Vaticano; la giusta lotta al terrorismo non violi i diritti umani
Nel suo intervento all'Onu, l'osservatore permanente della Santa Sede condanna il disprezzo della vita e della dignità umana insito nel terrorismo ed afferma che gli Stati, per combatterlo, non possono mai scendere allo stesso livello dei terroristi. Nella lotta, armi e leggi non bastano, serve una battaglia culturale e la volontà di rimediare alle ingiustizie sociali che spesso danno loro motivazioni. Dalle religioni un aiuto attraverso il dialogo.
Città del Vaticano (AsiaNews) La lotta al terrorismo non può mai passare attraverso la violazione dei diritti umani, che vanno rispettati anche nei confronti degli stessi terroristi, e le religioni possono offrire il loro contributo, col dialogo e la promozione di una cultura di rispetto, mentre non va dimenticato che all'origine dei fenomeni di violenza ci sono spesso profonde ingiustizie sociali. E' un punto fermo sul pensiero del Vaticano sulla lotta al terrorismo ed i suoi limiti l'intervento che l'osservatore permanente della Santa Sede, mons. Celestino Migliore ha pronunciato ieri a New York, e diffuso oggi dalla Santa Sede, davanti la sesta Commissione della 61ma Assemblea generale dell'ONU sul punto 100 riguardante le misure per eliminare il terrorismo internazionale. Un intervento che, pur senza nominarli, sembra chiamare in causa, accanto ai kamikaze ed agli a chi protegge i terroristi, anche l'uso delle popolazioni civili come scudo, fatto da Hezbollah, le giustificazioni della repressione avanzate da alcuni Paesi e il trattamento dei prigionieri a Guantanamo.
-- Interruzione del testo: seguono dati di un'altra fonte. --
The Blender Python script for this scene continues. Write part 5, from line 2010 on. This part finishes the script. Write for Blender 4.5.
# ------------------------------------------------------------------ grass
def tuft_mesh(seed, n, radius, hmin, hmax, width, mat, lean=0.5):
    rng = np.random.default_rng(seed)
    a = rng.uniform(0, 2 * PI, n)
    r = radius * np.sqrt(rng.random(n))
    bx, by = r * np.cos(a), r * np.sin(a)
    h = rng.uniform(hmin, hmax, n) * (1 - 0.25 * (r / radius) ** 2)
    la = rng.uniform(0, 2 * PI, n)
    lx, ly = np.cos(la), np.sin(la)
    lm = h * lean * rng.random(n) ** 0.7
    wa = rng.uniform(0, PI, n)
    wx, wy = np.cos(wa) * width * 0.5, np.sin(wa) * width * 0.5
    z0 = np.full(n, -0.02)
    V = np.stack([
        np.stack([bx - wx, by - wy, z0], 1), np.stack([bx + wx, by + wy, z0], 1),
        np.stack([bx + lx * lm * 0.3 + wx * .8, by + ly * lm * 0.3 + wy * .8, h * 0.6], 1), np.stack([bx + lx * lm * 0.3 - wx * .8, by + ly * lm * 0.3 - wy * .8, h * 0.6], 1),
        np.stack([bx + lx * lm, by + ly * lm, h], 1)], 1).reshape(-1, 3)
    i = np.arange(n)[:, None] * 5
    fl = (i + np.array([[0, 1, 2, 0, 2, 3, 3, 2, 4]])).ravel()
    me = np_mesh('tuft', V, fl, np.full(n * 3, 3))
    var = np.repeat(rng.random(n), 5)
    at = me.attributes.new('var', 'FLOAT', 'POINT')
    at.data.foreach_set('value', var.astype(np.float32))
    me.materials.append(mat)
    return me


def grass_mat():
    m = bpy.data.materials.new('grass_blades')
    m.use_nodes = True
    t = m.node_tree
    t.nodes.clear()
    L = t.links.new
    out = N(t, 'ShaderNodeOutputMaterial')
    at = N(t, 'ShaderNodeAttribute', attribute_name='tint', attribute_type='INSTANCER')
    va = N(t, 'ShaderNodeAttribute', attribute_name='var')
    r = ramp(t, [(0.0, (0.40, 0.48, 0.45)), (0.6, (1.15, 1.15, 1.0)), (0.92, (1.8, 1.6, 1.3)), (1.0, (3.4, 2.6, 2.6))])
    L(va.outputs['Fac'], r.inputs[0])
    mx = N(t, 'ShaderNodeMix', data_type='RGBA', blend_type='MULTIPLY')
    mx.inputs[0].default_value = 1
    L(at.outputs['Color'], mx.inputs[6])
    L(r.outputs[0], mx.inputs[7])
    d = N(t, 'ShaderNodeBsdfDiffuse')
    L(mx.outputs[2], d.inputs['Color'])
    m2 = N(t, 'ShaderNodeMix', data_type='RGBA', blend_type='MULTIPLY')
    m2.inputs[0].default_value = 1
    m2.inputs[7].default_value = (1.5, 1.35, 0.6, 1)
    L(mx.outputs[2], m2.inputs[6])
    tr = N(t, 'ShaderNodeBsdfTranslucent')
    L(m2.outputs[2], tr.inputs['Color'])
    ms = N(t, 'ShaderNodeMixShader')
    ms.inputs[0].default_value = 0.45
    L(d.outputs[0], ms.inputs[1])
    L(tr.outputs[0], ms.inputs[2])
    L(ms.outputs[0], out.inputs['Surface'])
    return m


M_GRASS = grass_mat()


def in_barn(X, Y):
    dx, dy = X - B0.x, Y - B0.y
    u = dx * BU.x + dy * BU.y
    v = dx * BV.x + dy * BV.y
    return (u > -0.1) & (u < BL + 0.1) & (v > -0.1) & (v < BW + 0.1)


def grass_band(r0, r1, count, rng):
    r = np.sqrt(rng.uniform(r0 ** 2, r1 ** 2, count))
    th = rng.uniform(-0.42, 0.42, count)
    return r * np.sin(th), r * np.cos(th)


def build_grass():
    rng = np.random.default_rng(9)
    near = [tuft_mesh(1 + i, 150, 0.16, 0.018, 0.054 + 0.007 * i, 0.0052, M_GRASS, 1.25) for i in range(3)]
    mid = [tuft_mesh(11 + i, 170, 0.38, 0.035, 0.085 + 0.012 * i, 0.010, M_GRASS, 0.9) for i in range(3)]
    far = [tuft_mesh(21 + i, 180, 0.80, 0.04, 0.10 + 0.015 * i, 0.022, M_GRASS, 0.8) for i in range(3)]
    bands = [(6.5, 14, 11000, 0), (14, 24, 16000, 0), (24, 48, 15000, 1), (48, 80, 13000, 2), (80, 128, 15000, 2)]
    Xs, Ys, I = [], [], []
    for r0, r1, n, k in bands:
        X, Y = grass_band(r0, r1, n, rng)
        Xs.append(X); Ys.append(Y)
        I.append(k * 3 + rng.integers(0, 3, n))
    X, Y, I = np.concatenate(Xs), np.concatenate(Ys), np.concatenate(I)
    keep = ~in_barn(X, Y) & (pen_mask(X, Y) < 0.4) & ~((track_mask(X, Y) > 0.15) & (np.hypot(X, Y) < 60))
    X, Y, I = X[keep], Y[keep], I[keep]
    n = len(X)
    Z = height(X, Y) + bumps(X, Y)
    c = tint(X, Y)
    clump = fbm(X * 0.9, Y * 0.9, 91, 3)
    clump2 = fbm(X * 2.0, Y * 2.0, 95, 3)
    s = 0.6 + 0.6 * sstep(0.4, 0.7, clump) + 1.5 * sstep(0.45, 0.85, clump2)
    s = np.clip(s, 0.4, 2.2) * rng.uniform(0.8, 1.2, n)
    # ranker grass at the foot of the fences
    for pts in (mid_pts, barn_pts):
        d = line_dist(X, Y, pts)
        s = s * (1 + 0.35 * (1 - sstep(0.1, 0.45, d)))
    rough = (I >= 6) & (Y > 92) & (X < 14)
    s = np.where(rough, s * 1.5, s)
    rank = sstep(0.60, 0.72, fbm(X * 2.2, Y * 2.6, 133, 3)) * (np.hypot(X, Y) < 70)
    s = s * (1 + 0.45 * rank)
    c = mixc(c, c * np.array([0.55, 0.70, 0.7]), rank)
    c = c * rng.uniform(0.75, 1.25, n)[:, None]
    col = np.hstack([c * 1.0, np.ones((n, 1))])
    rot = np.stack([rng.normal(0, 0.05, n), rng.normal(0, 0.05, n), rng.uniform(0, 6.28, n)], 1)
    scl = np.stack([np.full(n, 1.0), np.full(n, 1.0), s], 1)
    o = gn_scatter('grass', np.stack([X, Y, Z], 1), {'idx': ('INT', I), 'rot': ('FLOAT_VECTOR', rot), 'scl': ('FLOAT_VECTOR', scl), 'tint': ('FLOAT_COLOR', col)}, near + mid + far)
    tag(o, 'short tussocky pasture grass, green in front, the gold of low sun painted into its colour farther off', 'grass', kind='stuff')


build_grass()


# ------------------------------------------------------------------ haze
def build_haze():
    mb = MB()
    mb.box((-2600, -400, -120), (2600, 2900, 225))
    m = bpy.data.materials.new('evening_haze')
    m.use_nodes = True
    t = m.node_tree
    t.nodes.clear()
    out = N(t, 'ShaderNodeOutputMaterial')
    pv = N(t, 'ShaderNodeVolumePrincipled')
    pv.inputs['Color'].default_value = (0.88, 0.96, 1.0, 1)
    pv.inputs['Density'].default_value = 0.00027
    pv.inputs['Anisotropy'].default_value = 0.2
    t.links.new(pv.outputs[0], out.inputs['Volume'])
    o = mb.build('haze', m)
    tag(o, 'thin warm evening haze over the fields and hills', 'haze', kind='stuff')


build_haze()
Secondo mons. Migliore, "è fondamentale" affermare che "misure antiterrorismo e tutela dei diritti umani non sono obiettivi in conflitto", in quanto "la protezione dei diritti umani è l'obiettivo primario di ogni strategia contro il terrorismo". La "assoluta inaccettabilità del terrorismo si fonda proprio nel fatto che usa persone innocenti come mezzi per realizzare i propri fini, mostrando così disprezzo e assoluta indifferenza per la vita e la dignità umana", fino al punto di "usare individui innocenti o intere popolazioni" per proteggere se stessi o le loro armi.
"Peraltro, la strategia antiterrorismo non deve sacrificare i fondamentali diritti umani, in nome della sicurezza", altrimenti "rischia di corrodere i veri valori che intende proteggere, alienandosi larghe parti della popolazione mondiale e diminuendo la forza morale della stessa strategia". Nella loro lotta, insomma, la Santa Sede afferma che gli Stati non possono mai abbassarsi ai livelli dei terroristi, e che "il loro disprezzo per la vita e la dignità umana non può giustificare un diniego delle garanzie accordate dal diritto internazionale umanitario e dai diritti umani".
Ed anche se "le ingiustizie presenti nel mondo non possono mai essere utilizzate per giustificare gli atti di terrorismo", la lotta contro il terrorismo deve comprendere "coraggiosi e risoluti obiettivi politici, diplomatici ed economici al fine di alleviare quelle situazioni di oppressione e marginalizzazione che facilitano i disegni dei terroristi".
Di fronte ad un fenomeno così complesso ed articolato, inoltre, "le misure legali e le armi non ono sufficienti, bisogna rispondere anche con strumenti culturali capaci di far capire che le alternative non violente esistono per raddrizzare situazioni lamentate. La storia ci offre esempi di lotta non violenta che è stata capace di raddrizzare sistemi ingiusti e strutture ingiuste". In questo quadro il dialogo interreligioso "ha un ruolo importante da svolgere per contrastare l'attività dei terroristi tesa a seminare odio e violenza", promuovendo "una cultura della pace e del rispetto reciproco e della scelta per mezzi non violenti. Questo grave impegno spetta alle religioni, ma gli Stati e la famiglia delle nazioni possono dare il loro aiuto, creando un ambiente nel quale possono fiorire le religioni e il dialogo interreligioso".